Available data →

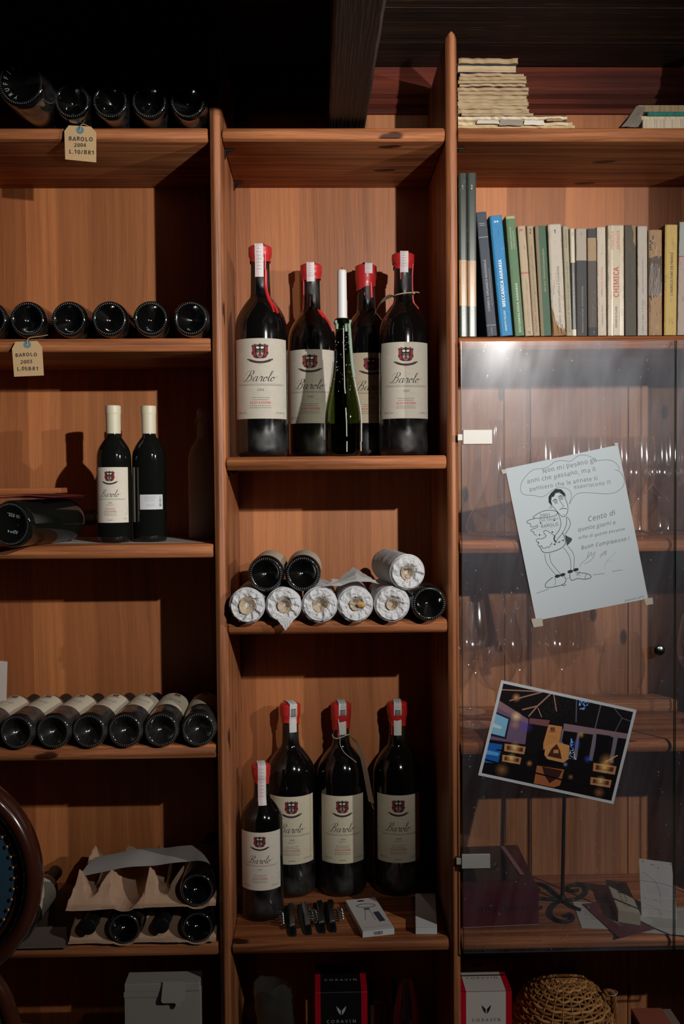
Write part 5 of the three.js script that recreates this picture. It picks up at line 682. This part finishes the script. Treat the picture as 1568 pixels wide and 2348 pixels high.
{ const t = hangTag('manila tag lettered 2004 hanging from the top left shelf', [[148, 301], [158, 288], [209, 291], [221, 304], [221, 373], [150, 366]], [184, 299], [['BAROLO', 30, 122, 46], ['2004', 74, 172, 42], ['L.10/BR1', 32, 228, 46]], 0.04);
  obj('string', tube([[0, 0, 0.002], [0.002, 0.008, 0.003], [0.006, 0.013, -0.002], [0.014, 0.011, -0.006], [0.02, 0.008, -0.004]], 0.0007, 24, 6), M.string, t);
  const u = hangTag('manila tag lettered 2003 hanging from the second left shelf', [[28, 800], [36, 784], [86, 782], [97, 796], [101, 861], [33, 864]], [63, 790], [['BAROLO', 24, 132, 42], ['2003', 66, 190, 42], ['L.05BR1', 36, 250, 44]], -0.02);
  obj('string', tube([[0, 0, 0.002], [0.001, 0.009, 0.003], [0.006, 0.014, 0.001], [0.02, 0.016, -0.002], [0.036, 0.019, -0.004], [0.041, 0.0205, -0.006]], 0.0007, 24, 6), M.string, u); }
{ const y = H(L3) + 0.0985, t = thing('folder', 'dark red folder lying across the large bottle with white handwriting', 'folder', [0, 0, 0]);
  const x1 = at(186, 1136, -0.09).x, x0 = -0.68;
  obj('cover', [quad([V(x0, y, -0.24), V(x1, y, -0.2), V(x1 - 0.055, y - 0.001, 0.03), V(x0, y, 0.035)], 12, 6, 0.0014, (u, v) => [0, 0.003 * Math.sin(u * 3) * (1 - v) + 0.002, 0]), quad([V(x0, y + 0.005, -0.24), V(x1 - 0.004, y + 0.004, -0.2), V(x1 - 0.03, y + 0.004, 0.02), V(x0, y + 0.006, 0.02)], 12, 6, 0.0014, (u, v) => [0, 0.002 * Math.sin(u * 4) + 0.002, 0])], std({ color: 0x641420, roughness: 0.55 }), t);
  obj('sheets', quad([V(x0, y + 0.0018, -0.23), V(x1 - 0.02, y + 0.0012, -0.2), V(x1 - 0.07, y + 0.0008, 0.028), V(x0, y + 0.002, 0.033)], 8, 4, 0.001, (u, v) => [0, 0.0015, 0]), std({ color: 0x8f8a88, roughness: 0.9 }), t);
  const s = thing('wood_slat', 'light wooden slat lying on the dark red folder', 'slat', [0, 0, 0]); const a = at(141, 1137, -0.04);
  obj('slat', boxUV(span(-0.682, a.x, y + 0.0115, y + 0.0225, -0.09, -0.035, 0.001), 'x'), std({ map: texPlank, color: 0xffe2c4, roughness: 0.6 }), s); }
flat('paper_sheet', 'grey paper sheet lying under the bottles on the third left shelf', 'paper', [[128, 1231], [400, 1231], [476, 1243.5], [60, 1246]], H(L3) + 0.0003, { color: 0xa9a6a4, roughness: 0.9 });
{ const t = thing('white_card', 'plain white card standing at the left picture edge behind the labelled bottles', 'card', [0, 0, 0]), z = -0.13; obj('card', quad([at(-70, 1508, z - 0.01), at(17, 1517, z - 0.01), at(14, 1640, z + 0.02), at(-70, 1640, z + 0.02)], 4, 4, 0.0008), std({ color: 0xb9b0a8, roughness: 0.85 }), t); }

// ---------- pulp trays with bottles ----------
function pulpTray(label, x0, x1, y, z0, z1, lift, sd) {
  const t = thing('pulp_tray', label, 'tray', [0, 0, 0], 'moulded pulp bottle trays'), W = x1 - x0, pitch = 0.0772, c0 = x1 - 0.0385;
  obj('tray', sheet((u, v) => {
    let x = lerp(x0, x1, u), z = lerp(z0, z1, v), wav = 0.006 * (noise(u * 7, sd) - 0.5) * (1 - smoothstep(v, 0, 0.1));
    const k = Math.round((c0 - x) / pitch), xc = c0 - k * pitch, wide = k % 2 === 0, R = wide ? lerp(0.0385, 0.0195, smoothstep(v, 0.45, 0.8)) : lerp(0.0165, 0.0385, smoothstep(v, 0.2, 0.55)), dx = Math.abs(x - xc);
    const env = 0.006 + 0.047 * Math.max(1 - Math.abs(v - 0.3) / 0.24, 0, 0.92 * (1 - Math.abs(v - 0.84) / 0.2)) + 0.01 * smoothstep(v, 0.02, 0.12);
    let h = dx < R ? R - Math.sqrt(R * R - dx * dx) : R + (dx - R) * 1.5; const lowAt = wide ? 0.0 : lerp(0.02, 0, smoothstep(v, 0.2, 0.55)); h = Math.min(h + lowAt, env * (0.92 + 0.16 * noise(k * 3 + sd, v * 3)));
    h += 0.0014 * fbm(u * 40, v * 30 + sd, 3) - 0.0006;
    const bend = lift * u;
    return [x + 0.002 * (noise(v * 20, sd + 2) - 0.5), y + 0.002 + Math.max(h, 0.0003) + bend, z + wav];
  }, 150, 60, 0.0018), M.card, t);
  return t;
}
const tx1 = at(496, 2170, 0.004).x - 0.0008, tx0 = at(155, 2182, 0.01).x;
pulpTray('lower grey-brown pulp tray lying on the fifth left shelf', tx0, tx1, H(L5), 0.004, -0.29, 0, 3);
pulpTray('upper grey-brown pulp tray with pointed ridges, stacked on the lower bottles', tx0 - 0.004, tx1, H(L5) + 0.0722, 0.004, -0.28, 0.004, 11);
const gTray = 'bottles lying in the pulp trays';
const yL = H(L5) + 0.0026, trayX = (k) => tx1 - 0.0385 - k * 0.0772;
const inTray = (label, k, yy, flip, z, thin = false) => { const t = thing('wine_bottle', label, 'bottle', [0, 0, 0], gTray), r = 0.0372; lay(t, trayX(k), yy + r * (thin ? 0.94 : 1) + (flip ? 0.012 : 0), z, flip ? PI : 0.0, 1 + k, flip ? -0.035 : 0); glass(G750, M.bottle, t); if (thin) t.scale.set(0.93, 1, 0.93); const h = 0.298; obj('capsule', lathe([[0, h + 0.0012], [0.0165, h + 0.0012], [0.0172, h - 0.001], [0.0166, h * 0.95], [0.0155, h * 0.82], [0.015, h * 0.8]], 24), M.black, t); return t; };
inTray('dark bottle base at the right end of the lower pulp tray', 0, yL, false, 0.006, true);
inTray('dark bottle base between two necks in the lower pulp tray', 2, yL, false, 0.006, true);
inTray('bottle neck pointing forward between the two bases of the lower tray', 1, yL, true, -0.295);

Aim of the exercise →
Every line of the data above should be quoted exactly. Omit the pictures.

Final result →
Write part 5 of the three.js script that recreates this picture. It picks up at line 682. This part finishes the script. Treat the picture as 1568 pixels wide and 2348 pixels high.
{ const t = hangTag('manila tag lettered 2004 hanging from the top left shelf', [[148, 301], [158, 288], [209, 291], [221, 304], [221, 373], [150, 366]], [184, 299], [['BAROLO', 30, 122, 46], ['2004', 74, 172, 42], ['L.10/BR1', 32, 228, 46]], 0.04);
  obj('string', tube([[0, 0, 0.002], [0.002, 0.008, 0.003], [0.006, 0.013, -0.002], [0.014, 0.011, -0.006], [0.02, 0.008, -0.004]], 0.0007, 24, 6), M.string, t);
  const u = hangTag('manila tag lettered 2003 hanging from the second left shelf', [[28, 800], [36, 784], [86, 782], [97, 796], [101, 861], [33, 864]], [63, 790], [['BAROLO', 24, 132, 42], ['2003', 66, 190, 42], ['L.05BR1', 36, 250, 44]], -0.02);
  obj('string', tube([[0, 0, 0.002], [0.001, 0.009, 0.003], [0.006, 0.014, 0.001], [0.02, 0.016, -0.002], [0.036, 0.019, -0.004], [0.041, 0.0205, -0.006]], 0.0007, 24, 6), M.string, u); }
{ const y = H(L3) + 0.0985, t = thing('folder', 'dark red folder lying across the large bottle with white handwriting', 'folder', [0, 0, 0]);
  const x1 = at(186, 1136, -0.09).x, x0 = -0.68;
  obj('cover', [quad([V(x0, y, -0.24), V(x1, y, -0.2), V(x1 - 0.055, y - 0.001, 0.03), V(x0, y, 0.035)], 12, 6, 0.0014, (u, v) => [0, 0.003 * Math.sin(u * 3) * (1 - v) + 0.002, 0]), quad([V(x0, y + 0.005, -0.24), V(x1 - 0.004, y + 0.004, -0.2), V(x1 - 0.03, y + 0.004, 0.02), V(x0, y + 0.006, 0.02)], 12, 6, 0.0014, (u, v) => [0, 0.002 * Math.sin(u * 4) + 0.002, 0])], std({ color: 0x641420, roughness: 0.55 }), t);
  obj('sheets', quad([V(x0, y + 0.0018, -0.23), V(x1 - 0.02, y + 0.0012, -0.2), V(x1 - 0.07, y + 0.0008, 0.028), V(x0, y + 0.002, 0.033)], 8, 4, 0.001, (u, v) => [0, 0.0015, 0]), std({ color: 0x8f8a88, roughness: 0.9 }), t);
  const s = thing('wood_slat', 'light wooden slat lying on the dark red folder', 'slat', [0, 0, 0]); const a = at(141, 1137, -0.04);
  obj('slat', boxUV(span(-0.682, a.x, y + 0.0115, y + 0.0225, -0.09, -0.035, 0.001), 'x'), std({ map: texPlank, color: 0xffe2c4, roughness: 0.6 }), s); }
flat('paper_sheet', 'grey paper sheet lying under the bottles on the third left shelf', 'paper', [[128, 1231], [400, 1231], [476, 1243.5], [60, 1246]], H(L3) + 0.0003, { color: 0xa9a6a4, roughness: 0.9 });
{ const t = thing('white_card', 'plain white card standing at the left picture edge behind the labelled bottles', 'card', [0, 0, 0]), z = -0.13; obj('card', quad([at(-70, 1508, z - 0.01), at(17, 1517, z - 0.01), at(14, 1640, z + 0.02), at(-70, 1640, z + 0.02)], 4, 4, 0.0008), std({ color: 0xb9b0a8, roughness: 0.85 }), t); }

// ---------- pulp trays with bottles ----------
function pulpTray(label, x0, x1, y, z0, z1, lift, sd) {
  const t = thing('pulp_tray', label, 'tray', [0, 0, 0], 'moulded pulp bottle trays'), W = x1 - x0, pitch = 0.0772, c0 = x1 - 0.0385;
  obj('tray', sheet((u, v) => {
    let x = lerp(x0, x1, u), z = lerp(z0, z1, v), wav = 0.006 * (noise(u * 7, sd) - 0.5) * (1 - smoothstep(v, 0, 0.1));
    const k = Math.round((c0 - x) / pitch), xc = c0 - k * pitch, wide = k % 2 === 0, R = wide ? lerp(0.0385, 0.0195, smoothstep(v, 0.45, 0.8)) : lerp(0.0165, 0.0385, smoothstep(v, 0.2, 0.55)), dx = Math.abs(x - xc);
    const env = 0.006 + 0.047 * Math.max(1 - Math.abs(v - 0.3) / 0.24, 0, 0.92 * (1 - Math.abs(v - 0.84) / 0.2)) + 0.01 * smoothstep(v, 0.02, 0.12);
    let h = dx < R ? R - Math.sqrt(R * R - dx * dx) : R + (dx - R) * 1.5; const lowAt = wide ? 0.0 : lerp(0.02, 0, smoothstep(v, 0.2, 0.55)); h = Math.min(h + lowAt, env * (0.92 + 0.16 * noise(k * 3 + sd, v * 3)));
    h += 0.0014 * fbm(u * 40, v * 30 + sd, 3) - 0.0006;
    const bend = lift * u;
    return [x + 0.002 * (noise(v * 20, sd + 2) - 0.5), y + 0.002 + Math.max(h, 0.0003) + bend, z + wav];
  }, 150, 60, 0.0018), M.card, t);
  return t;
}
const tx1 = at(496, 2170, 0.004).x - 0.0008, tx0 = at(155, 2182, 0.01).x;
pulpTray('lower grey-brown pulp tray lying on the fifth left shelf', tx0, tx1, H(L5), 0.004, -0.29, 0, 3);
pulpTray('upper grey-brown pulp tray with pointed ridges, stacked on the lower bottles', tx0 - 0.004, tx1, H(L5) + 0.0722, 0.004, -0.28, 0.004, 11);
const gTray = 'bottles lying in the pulp trays';
const yL = H(L5) + 0.0026, trayX = (k) => tx1 - 0.0385 - k * 0.0772;
const inTray = (label, k, yy, flip, z, thin = false) => { const t = thing('wine_bottle', label, 'bottle', [0, 0, 0], gTray), r = 0.0372; lay(t, trayX(k), yy + r * (thin ? 0.94 : 1) + (flip ? 0.012 : 0), z, flip ? PI : 0.0, 1 + k, flip ? -0.035 : 0); glass(G750, M.bottle, t); if (thin) t.scale.set(0.93, 1, 0.93); const h = 0.298; obj('capsule', lathe([[0, h + 0.0012], [0.0165, h + 0.0012], [0.0172, h - 0.001], [0.0166, h * 0.95], [0.0155, h * 0.82], [0.015, h * 0.8]], 24), M.black, t); return t; };
inTray('dark bottle base at the right end of the lower pulp tray', 0, yL, false, 0.006, true);
inTray('dark bottle base between two necks in the lower pulp tray', 2, yL, false, 0.006, true);
inTray('bottle neck pointing forward between the two bases of the lower tray', 1, yL, true, -0.295);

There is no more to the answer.